I’ve seen these used in low income homes where the basement electricity is paid by the landlord for coin operated washers. Then someone gets their electricity cut (lack of payment) so they use these cables to jump the outlets and steal electricity from the landlord.
The dude just went to a hardware store and bought an extension cable and a replacement plug head. Snipped the female end and added the male in like 5 minutes.
The only practical usage of those things is jumping a generator to a house during a blackout.
fkn@lemmy.world 9 months ago
And that “practical use” kills linemen.
Landless2029@lemmy.world 9 months ago
I think the correct way to jump is to flip your main so you’re disconnected. I’m probably talking out of my ass tho.
I don’t own a generator nor have the need. Just basing this on what I’ve seen in the wild.
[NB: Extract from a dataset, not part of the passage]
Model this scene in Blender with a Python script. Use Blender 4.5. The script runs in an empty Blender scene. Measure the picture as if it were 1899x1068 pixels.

theneverfox@pawb.social 9 months ago
The more correct way is to install a switch that does that, so you can be connected to the grid or to the generator, not both. It’s basically what you said, but it doesn’t trust users to remember to do it correctly
Landless2029@lemmy.world 9 months ago
Does such a switch exist?
fkn@lemmy.world 9 months ago
Yes, in theory that would work. But they actually make main disconnect switches for this in the event that the main breaker fails. It’s a mandatory install in all grid tie electrical generator systems (including solar).